I was expecting the worst after the disappointment of the earlier Bresson-produced Yamakasi, which stalls on the action front to save on the budget, but was very pleasantly surprised with French free running action movie Banlieue 13 aka District 13. A pretty shameless ripoff of Escape From New York that improves on the original with a relentless pace and superior action scenes even if it lacks the iconic characters or Adrienne Barbeau's epic curves, there's some social criticism in there that doesn't feel grafted on, but mostly this is about the gravity-defying no-nets, no-stuntmen action scenes, and on that level it certainly delivers.
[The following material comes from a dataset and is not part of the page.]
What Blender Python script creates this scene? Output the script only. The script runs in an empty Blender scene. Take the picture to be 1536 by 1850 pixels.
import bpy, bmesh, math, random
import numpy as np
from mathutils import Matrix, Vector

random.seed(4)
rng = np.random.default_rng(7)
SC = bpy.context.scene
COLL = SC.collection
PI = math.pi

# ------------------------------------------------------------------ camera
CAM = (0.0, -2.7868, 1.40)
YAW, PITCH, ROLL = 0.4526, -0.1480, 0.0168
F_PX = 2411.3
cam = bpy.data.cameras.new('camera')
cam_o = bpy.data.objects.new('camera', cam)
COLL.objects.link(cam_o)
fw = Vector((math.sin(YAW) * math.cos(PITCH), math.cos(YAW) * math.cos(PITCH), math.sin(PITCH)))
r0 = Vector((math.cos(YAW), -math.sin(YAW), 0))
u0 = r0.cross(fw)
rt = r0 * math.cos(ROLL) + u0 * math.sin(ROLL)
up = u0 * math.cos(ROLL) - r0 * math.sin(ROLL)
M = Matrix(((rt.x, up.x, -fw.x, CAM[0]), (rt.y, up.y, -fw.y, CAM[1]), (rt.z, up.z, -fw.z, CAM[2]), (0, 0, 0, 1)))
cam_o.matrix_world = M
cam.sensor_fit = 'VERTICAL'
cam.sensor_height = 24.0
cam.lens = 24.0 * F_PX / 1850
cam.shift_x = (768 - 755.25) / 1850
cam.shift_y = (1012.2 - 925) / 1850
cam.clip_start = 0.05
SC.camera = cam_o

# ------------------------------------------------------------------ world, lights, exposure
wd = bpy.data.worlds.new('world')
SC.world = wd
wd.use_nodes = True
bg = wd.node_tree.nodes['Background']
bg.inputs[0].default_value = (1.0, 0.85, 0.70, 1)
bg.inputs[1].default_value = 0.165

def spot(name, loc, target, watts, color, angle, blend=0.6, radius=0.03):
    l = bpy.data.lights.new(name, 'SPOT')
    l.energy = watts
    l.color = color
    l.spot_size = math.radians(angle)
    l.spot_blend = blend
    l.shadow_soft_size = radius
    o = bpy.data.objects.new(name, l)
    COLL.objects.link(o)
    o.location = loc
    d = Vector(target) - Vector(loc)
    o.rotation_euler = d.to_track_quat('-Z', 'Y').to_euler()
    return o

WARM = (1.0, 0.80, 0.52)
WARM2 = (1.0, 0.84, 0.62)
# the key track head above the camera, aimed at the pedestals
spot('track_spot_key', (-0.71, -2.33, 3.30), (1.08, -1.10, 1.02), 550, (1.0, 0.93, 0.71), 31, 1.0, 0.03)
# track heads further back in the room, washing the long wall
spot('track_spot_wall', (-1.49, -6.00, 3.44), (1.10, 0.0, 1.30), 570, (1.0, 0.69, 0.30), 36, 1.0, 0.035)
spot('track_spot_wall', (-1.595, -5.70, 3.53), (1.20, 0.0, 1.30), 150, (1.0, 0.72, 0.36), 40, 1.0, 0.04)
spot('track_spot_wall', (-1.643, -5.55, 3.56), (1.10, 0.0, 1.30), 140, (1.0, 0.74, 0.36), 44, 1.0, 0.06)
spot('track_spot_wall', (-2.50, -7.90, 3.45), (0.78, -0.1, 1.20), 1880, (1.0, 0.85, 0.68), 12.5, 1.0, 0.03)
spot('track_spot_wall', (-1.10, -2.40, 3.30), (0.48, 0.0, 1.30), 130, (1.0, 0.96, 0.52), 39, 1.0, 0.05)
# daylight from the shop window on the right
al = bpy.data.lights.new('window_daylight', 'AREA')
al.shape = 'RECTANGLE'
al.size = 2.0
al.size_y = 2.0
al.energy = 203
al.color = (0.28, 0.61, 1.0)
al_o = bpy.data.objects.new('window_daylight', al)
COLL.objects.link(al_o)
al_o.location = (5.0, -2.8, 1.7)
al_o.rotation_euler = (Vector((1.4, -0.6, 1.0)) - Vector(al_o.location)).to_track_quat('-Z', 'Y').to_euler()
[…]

Banlieue 13: Ultimatum (or District 13: Ultimatum if you see the English-language version) takes its modern day Escape from New York with added parkour stunts and a soupcon of political commentary premise a little bit further than the original without letting it get in the way of the action. It's three years after the first film and nothing has changed - well, not for the better. The budget's noticeably bigger this time round and has been employed to create a vividly realised but under-utilised ghetto for Paris' ethnic population that's part Lebanon, part Hong Kong, part white supremacist and all powderkeg. Which is convenient for crooked developer `Harriburton' (see what they did there?) who want to flatten it to redevelop as a middle-class area and are bribing the French security chief to provoke a war that will see all the inhabitants moved out, the district destroyed (rather melodramatically by fighter bombers with the Philippe Torreton's President himself pressing the button) and lucrative vote-winning reconstruction contracts all round. "Just like in Iraq - but these guys are French!"
It's not always big on logic: despite having a key videotape that could blow the whole conspiracy wide open, no-one thinks to download it on the internet. More problematic, the two stars are kept apart for most of the first hour, though are at least given big setpieces to show off their stuff - Cyril Raffaelli a fight in a boobytrapped Chinese nightclub where a priceless Van Gogh becomes a deadly weapon in a scene reminiscent of vintage Jackie Chan and David Belle in a rooftop chase. Along the way it has a sense of fun and energy to offset the way it exploits the constant tensions between the French underclass and the police, and it even has a sense of humor - one drug dealer is so high on his own supply he's immune to repeated tranquilliser darts - but it ultimately lacks the momentum or imagination of the first film: the plot is really just a rehash of the first film on a bigger scale and there are too few stunts that make you go wow. Worse, there seems to be a lot less action this time round and the action scenes aren't always as well directed as the could be, with director Patrick Alessandrin lacking the panache of Pierre Morel's original and not always resisting the temptation to cut mid-stunt rather than playing the stunt in one continuous take, which is a bit pointless when you have stars who can do their own stunts. It's telling that the nine minutes of deleted scenes on the disc are all action sequences that didn't quite work this time, most derivative stuff from the film's finale. But while it never lives up to its promise, it's still entertaining brain-off entertainment that's ideal undemandingly outrageous Summer fare.